** Start of Dataset section **

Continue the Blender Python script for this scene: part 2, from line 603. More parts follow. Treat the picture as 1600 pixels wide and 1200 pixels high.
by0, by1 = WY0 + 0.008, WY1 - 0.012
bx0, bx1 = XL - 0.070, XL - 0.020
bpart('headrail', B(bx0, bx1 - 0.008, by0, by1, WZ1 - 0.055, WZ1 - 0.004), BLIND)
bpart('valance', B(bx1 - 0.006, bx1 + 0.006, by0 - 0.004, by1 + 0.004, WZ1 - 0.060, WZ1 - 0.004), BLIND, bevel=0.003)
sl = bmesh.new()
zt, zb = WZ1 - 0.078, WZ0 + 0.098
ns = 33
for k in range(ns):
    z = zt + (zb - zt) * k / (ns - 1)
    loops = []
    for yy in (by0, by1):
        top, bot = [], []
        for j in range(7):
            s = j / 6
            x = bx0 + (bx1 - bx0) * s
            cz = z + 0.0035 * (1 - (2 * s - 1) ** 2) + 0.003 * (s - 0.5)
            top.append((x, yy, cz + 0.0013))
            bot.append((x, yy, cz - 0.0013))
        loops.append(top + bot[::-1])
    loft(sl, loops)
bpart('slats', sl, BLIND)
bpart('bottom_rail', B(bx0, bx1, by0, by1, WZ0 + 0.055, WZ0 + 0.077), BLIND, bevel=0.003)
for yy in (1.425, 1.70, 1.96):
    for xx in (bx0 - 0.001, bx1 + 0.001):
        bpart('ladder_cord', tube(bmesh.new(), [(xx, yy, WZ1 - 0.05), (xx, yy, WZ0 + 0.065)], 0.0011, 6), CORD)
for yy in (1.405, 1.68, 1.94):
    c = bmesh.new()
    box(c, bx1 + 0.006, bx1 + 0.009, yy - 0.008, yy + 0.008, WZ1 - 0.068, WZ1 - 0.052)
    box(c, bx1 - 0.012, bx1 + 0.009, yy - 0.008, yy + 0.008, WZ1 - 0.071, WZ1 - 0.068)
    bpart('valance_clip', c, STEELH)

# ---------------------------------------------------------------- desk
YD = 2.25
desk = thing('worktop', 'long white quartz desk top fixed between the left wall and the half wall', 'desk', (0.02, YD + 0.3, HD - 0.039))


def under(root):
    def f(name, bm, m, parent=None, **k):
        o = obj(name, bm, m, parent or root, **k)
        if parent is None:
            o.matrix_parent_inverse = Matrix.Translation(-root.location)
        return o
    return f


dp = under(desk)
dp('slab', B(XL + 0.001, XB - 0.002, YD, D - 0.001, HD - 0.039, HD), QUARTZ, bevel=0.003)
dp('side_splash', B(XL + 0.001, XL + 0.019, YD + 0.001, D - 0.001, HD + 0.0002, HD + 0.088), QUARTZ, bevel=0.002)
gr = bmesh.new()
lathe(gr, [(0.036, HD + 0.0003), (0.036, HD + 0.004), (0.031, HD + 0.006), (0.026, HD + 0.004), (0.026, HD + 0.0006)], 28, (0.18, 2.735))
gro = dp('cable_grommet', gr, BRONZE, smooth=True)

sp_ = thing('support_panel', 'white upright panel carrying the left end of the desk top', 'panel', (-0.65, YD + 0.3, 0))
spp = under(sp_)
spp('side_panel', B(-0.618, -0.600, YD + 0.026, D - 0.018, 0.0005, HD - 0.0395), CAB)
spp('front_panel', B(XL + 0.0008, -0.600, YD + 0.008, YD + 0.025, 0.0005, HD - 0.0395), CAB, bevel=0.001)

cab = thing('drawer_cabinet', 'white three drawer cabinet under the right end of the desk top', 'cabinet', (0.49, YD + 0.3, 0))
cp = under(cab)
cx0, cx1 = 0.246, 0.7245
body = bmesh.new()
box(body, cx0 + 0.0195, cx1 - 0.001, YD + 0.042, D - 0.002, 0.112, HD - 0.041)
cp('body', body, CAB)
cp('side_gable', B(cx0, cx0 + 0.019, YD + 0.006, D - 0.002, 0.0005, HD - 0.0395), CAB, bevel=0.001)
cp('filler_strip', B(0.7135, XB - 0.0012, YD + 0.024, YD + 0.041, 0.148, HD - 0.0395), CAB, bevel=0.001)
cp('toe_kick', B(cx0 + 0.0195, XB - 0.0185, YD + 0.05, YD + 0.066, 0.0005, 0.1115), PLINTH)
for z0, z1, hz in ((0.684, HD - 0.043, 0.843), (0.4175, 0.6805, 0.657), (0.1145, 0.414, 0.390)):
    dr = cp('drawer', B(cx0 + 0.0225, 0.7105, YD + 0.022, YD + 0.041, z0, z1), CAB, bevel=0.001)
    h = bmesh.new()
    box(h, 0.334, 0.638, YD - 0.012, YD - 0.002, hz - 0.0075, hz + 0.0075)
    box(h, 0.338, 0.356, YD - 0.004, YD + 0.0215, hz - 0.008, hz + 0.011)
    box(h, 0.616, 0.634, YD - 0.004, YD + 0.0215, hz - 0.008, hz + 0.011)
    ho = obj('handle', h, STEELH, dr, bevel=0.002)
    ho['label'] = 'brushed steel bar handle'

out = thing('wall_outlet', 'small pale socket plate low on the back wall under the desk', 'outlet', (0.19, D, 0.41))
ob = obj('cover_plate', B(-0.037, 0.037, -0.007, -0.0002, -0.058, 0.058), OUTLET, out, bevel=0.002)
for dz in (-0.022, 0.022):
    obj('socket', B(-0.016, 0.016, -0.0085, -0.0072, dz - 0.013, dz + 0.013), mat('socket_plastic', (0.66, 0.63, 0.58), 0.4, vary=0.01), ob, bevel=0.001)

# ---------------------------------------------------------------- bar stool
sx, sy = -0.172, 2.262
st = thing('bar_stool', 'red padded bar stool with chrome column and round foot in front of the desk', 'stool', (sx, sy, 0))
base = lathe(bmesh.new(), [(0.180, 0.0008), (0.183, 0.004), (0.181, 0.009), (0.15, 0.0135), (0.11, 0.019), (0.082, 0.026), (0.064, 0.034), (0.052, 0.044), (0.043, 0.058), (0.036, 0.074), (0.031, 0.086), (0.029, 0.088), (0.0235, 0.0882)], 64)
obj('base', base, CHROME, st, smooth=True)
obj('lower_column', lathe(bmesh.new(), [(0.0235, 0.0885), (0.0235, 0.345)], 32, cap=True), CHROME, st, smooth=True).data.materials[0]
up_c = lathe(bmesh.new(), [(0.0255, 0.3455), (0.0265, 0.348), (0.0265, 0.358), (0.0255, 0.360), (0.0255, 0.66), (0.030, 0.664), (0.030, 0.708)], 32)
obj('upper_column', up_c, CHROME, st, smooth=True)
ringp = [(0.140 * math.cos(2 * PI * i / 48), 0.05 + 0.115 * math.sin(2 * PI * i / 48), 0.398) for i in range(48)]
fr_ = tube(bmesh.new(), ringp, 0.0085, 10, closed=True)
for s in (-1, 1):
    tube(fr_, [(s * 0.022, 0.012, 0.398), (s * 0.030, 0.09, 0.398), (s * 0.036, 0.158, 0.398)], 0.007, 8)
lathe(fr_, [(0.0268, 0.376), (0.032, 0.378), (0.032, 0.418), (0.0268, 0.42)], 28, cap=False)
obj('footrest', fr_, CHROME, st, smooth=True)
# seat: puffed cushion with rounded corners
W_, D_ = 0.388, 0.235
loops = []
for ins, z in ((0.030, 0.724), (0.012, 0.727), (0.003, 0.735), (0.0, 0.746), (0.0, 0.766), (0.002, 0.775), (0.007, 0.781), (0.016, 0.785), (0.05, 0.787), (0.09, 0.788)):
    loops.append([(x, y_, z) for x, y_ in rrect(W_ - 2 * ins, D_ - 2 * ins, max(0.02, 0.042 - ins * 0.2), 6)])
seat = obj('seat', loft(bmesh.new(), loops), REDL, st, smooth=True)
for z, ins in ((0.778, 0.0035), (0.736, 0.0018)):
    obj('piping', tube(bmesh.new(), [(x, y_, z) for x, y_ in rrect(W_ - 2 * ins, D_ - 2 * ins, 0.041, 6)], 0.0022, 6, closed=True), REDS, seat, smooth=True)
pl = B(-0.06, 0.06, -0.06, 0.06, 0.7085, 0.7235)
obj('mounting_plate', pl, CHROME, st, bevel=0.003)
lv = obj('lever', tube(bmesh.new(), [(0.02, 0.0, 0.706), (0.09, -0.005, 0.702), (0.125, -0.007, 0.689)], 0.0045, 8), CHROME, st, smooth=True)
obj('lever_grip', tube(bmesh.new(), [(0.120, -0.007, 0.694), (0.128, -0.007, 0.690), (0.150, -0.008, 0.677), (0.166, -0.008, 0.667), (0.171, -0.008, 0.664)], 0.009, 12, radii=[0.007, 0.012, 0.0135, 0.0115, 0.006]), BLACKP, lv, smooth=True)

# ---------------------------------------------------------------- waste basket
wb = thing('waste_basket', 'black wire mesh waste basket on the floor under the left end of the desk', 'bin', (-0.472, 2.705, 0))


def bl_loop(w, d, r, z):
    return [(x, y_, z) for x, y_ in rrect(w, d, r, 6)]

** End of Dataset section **

### Do this
Word for word, quote the lines of the material from the first line through the line with "desk = thing('worktop', 'long", both ends included.

### Right answer
Continue the Blender Python script for this scene: part 2, from line 603. More parts follow. Treat the picture as 1600 pixels wide and 1200 pixels high.
by0, by1 = WY0 + 0.008, WY1 - 0.012
bx0, bx1 = XL - 0.070, XL - 0.020
bpart('headrail', B(bx0, bx1 - 0.008, by0, by1, WZ1 - 0.055, WZ1 - 0.004), BLIND)
bpart('valance', B(bx1 - 0.006, bx1 + 0.006, by0 - 0.004, by1 + 0.004, WZ1 - 0.060, WZ1 - 0.004), BLIND, bevel=0.003)
sl = bmesh.new()
zt, zb = WZ1 - 0.078, WZ0 + 0.098
ns = 33
for k in range(ns):
    z = zt + (zb - zt) * k / (ns - 1)
    loops = []
    for yy in (by0, by1):
        top, bot = [], []
        for j in range(7):
            s = j / 6
            x = bx0 + (bx1 - bx0) * s
            cz = z + 0.0035 * (1 - (2 * s - 1) ** 2) + 0.003 * (s - 0.5)
            top.append((x, yy, cz + 0.0013))
            bot.append((x, yy, cz - 0.0013))
        loops.append(top + bot[::-1])
    loft(sl, loops)
bpart('slats', sl, BLIND)
bpart('bottom_rail', B(bx0, bx1, by0, by1, WZ0 + 0.055, WZ0 + 0.077), BLIND, bevel=0.003)
for yy in (1.425, 1.70, 1.96):
    for xx in (bx0 - 0.001, bx1 + 0.001):
        bpart('ladder_cord', tube(bmesh.new(), [(xx, yy, WZ1 - 0.05), (xx, yy, WZ0 + 0.065)], 0.0011, 6), CORD)
for yy in (1.405, 1.68, 1.94):
    c = bmesh.new()
    box(c, bx1 + 0.006, bx1 + 0.009, yy - 0.008, yy + 0.008, WZ1 - 0.068, WZ1 - 0.052)
    box(c, bx1 - 0.012, bx1 + 0.009, yy - 0.008, yy + 0.008, WZ1 - 0.071, WZ1 - 0.068)
    bpart('valance_clip', c, STEELH)

# ---------------------------------------------------------------- desk
YD = 2.25
desk = thing('worktop', 'long white quartz desk top fixed between the left wall and the half wall', 'desk', (0.02, YD + 0.3, HD - 0.039))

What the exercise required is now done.